Obama Administration Delays HRA Rule for Small Businesses

One of these days, employers will experience the full effects of Obamacare – but not yet.

In the latest in a long string of delays in enforcing the rules under the health care overhaul, the Internal Revenue Service and Treasury Department announced on Wednesday that they will wait until summer to start enforcing financial penalties on small businesses that provide so-called Health Reimbursement Arrangements to their employees.

Under HRAs, employers provide spending accounts that their workers can use to cover a portion of the cost of buying individual health plans. The arrangements, which give employers a tax-free means to help pay for their workers’ health costs, do not comply with insurance standards in the Affordable Care Act, commonly known as Obamacare, according to Treasury guidance issued in the fall of 2013. Consequently, employers who elect to continue offering HRAs could be fined as much as $100 per day per employee.

In a public notice, IRS and Treasury officials announced that those penalties (in the form of excise taxes) will not be levied against noncompliant small businesses until July, giving many employers a little extra time to adjust to the new rules.

“The Departments understand that some employers that had been offering health coverage through an employer payment plan may need additional time to obtain group health coverage or adopt a suitable alternative,” the notice reads. Officials also hinted at the fact that the new online health insurance exchanges set up under the law, which were meant to give small businesses more choices and more affordable health insurance options, haven’t quite delivered.
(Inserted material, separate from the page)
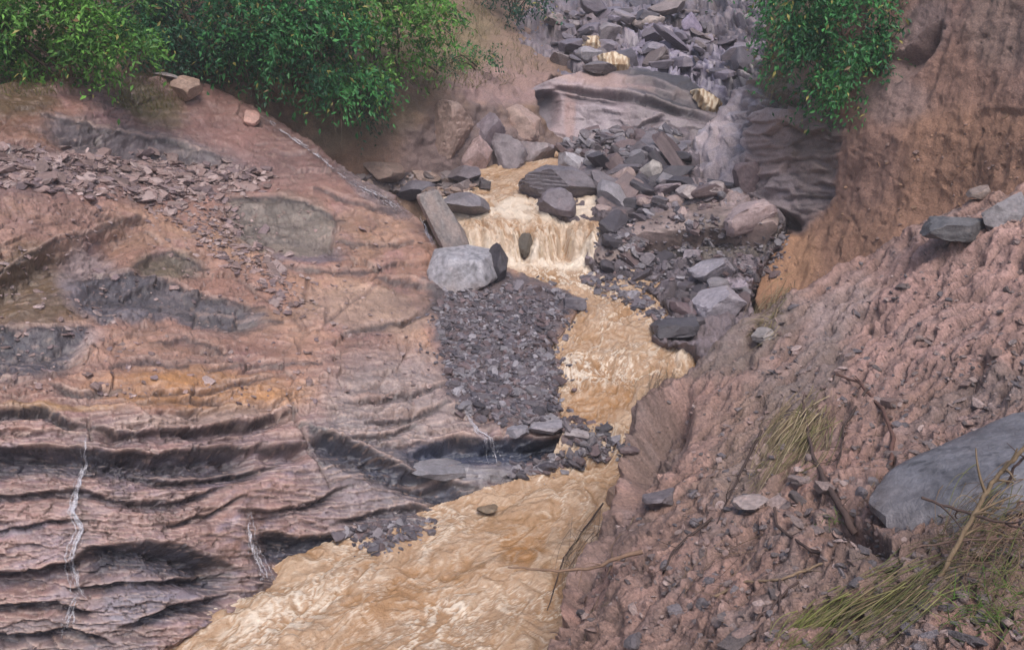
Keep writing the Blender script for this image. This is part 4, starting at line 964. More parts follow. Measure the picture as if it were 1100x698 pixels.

“The market is still transitioning and the transition by eligible employers to SHOP Marketplace coverage or other alternatives will take time,” they wrote.

In regards to the rules in the health care law, the delay is nothing new for employers. Most notably, the Obama administration has several times pushed back the start of penalties for business that do not provide adequate health insurance to their employees, first pushing the entire deadline back one year and then last year announcing an even more gradual, tiered (by company size) rollout.

A year earlier, the administration instituted a one-year delay in enforcing rules requiring companies to report their health insurances costs on employees’ tax forms. Officials also delayed additional rules requiring owners to provide equal coverage to all of their employees, and they later postponed fines on health plans that don’t meet certain coverage criteria in the law.

At this point, the small business community has had about enough of the temporary reprieves and is calling for permanent solutions.

“This temporary delay serves as an important immediate step to protect small businesses from costly penalties when trying to assist employees with the purchase of health insurance,” Amanda Austin, vice president of public policy at the National Federation of Independent Business, said in a statement responding to the announcement. “However, another delay to Obamacare does not fix the underlying problems – which the administration is conceding with these actions.”

Research by the NFIB, which has staunchly opposed the health care overhaul since it was being debated in Congress, suggests that one in seven small businesses that do not provide health care plans offer some type of reimbursement arrangement.

Katie Vlietstra, vice president for government relations and public affairs at the National Association for the Self-Employed, conveyed similar frustration, calling the short delay “welcome news for our community” but insisting that “a long-term, legislative solution is still urgently needed.” She added: “America’s smallest employers need the stability of a permanent fix in order to continue to utilize this critical tool to help provide health care coverage to their employees.”

Austin’s and Vlietstra’s groups have support in Congress. Reps. Mike Thompson (D-Calif.) and Charles Boustany (R-La.) in December introduced legislation that would do precisely what the small business groups are asking for, requiring the IRS to permit small firms to continue offering HRAs. Theirs is one of many proposed tweaks to the health care law that are expected to be considered and potentially put in front of the president by the new Republican Congress.